• **INFORMATION PROVIDED**
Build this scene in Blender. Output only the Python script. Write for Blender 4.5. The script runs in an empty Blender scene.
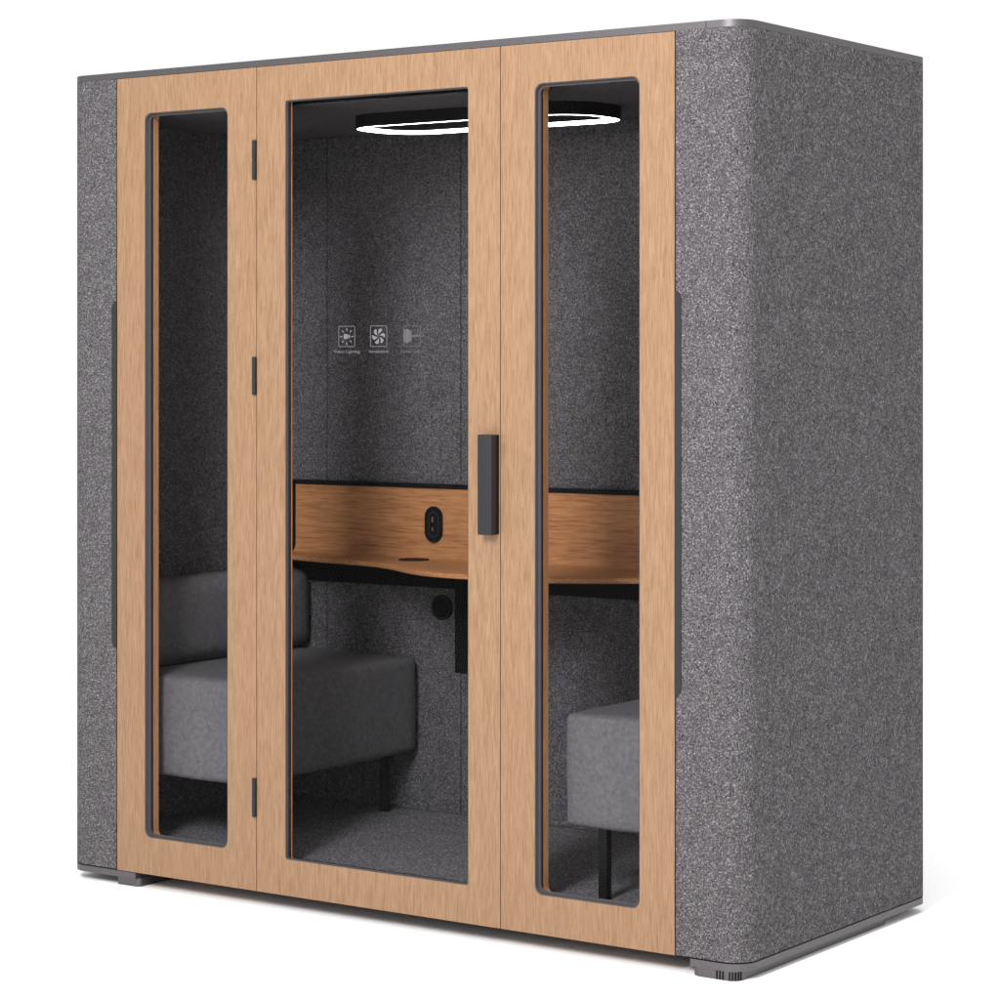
import bpy, bmesh, math
from mathutils import Vector
G = 0.04                      # height of the pod's panel bottoms above the ground
scn = bpy.context.scene
COL = scn.collection
W, D, H, R = 1.767, 0.977, 2.15, 0.060   # timber front width, pod depth, panel height, corner radius
S = 0.184                     # felt flank width each side
X0, X1 = -S, W + S
IX0, IX1, IY1 = -0.150, 1.917, 0.87       # inner faces
FZ, CZ = 0.08, 2.05                      # floor top, ceiling underside

# ------------------------------------------------------------------ materials
def new_mat(name):
    m = bpy.data.materials.new(name); m.use_nodes = True
    nt = m.node_tree; b = nt.nodes['Principled BSDF']
    return m, nt, b
def node(nt, t, **kw):
    n = nt.nodes.new(t)
    for k, v in kw.items():
        if k in n.inputs: n.inputs[k].default_value = v
        else: setattr(n, k, v)
    return n
def coords(nt, scale):
    tc = node(nt, 'ShaderNodeTexCoord'); mp = node(nt, 'ShaderNodeMapping')
    mp.inputs['Scale'].default_value = scale
    nt.links.new(tc.outputs['Object'], mp.inputs['Vector'])
    return mp.outputs['Vector']
def ramp(nt, fac, stops):
    r = node(nt, 'ShaderNodeValToRGB'); e = r.color_ramp.elements
    while len(e) < len(stops): e.new(0.5)
    for i, (p, c) in enumerate(stops):
        e[i].position = p; e[i].color = (*c, 1)
    nt.links.new(fac, r.inputs['Fac']); return r.outputs['Color']
def mix(nt, a, b, fac, mode='MIX'):
    m = node(nt, 'ShaderNodeMix', data_type='RGBA', blend_type=mode)
    for s, v in ((m.inputs[0], fac), (m.inputs[6], a), (m.inputs[7], b)):
        if hasattr(v, 'links') or hasattr(v, 'is_linked'): nt.links.new(v, s)
        else: s.default_value = v
    return m.outputs[2]
def bump(nt, b, h, strength, dist):
    n = node(nt, 'ShaderNodeBump', Strength=strength, Distance=dist)
    nt.links.new(h, n.inputs['Height']); nt.links.new(n.outputs['Normal'], b.inputs['Normal'])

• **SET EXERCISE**
Everything from the first line of the listing above through the line that contains "FZ, CZ = 0.08, 2.05" is to be restated word for word, minus the pictures.

• **SOLUTION TO THIS TASK**
Build this scene in Blender. Output only the Python script. Write for Blender 4.5. The script runs in an empty Blender scene.
import bpy, bmesh, math
from mathutils import Vector
G = 0.04                      # height of the pod's panel bottoms above the ground
scn = bpy.context.scene
COL = scn.collection
W, D, H, R = 1.767, 0.977, 2.15, 0.060   # timber front width, pod depth, panel height, corner radius
S = 0.184                     # felt flank width each side
X0, X1 = -S, W + S
IX0, IX1, IY1 = -0.150, 1.917, 0.87       # inner faces
FZ, CZ = 0.08, 2.05                      # floor top, ceiling underside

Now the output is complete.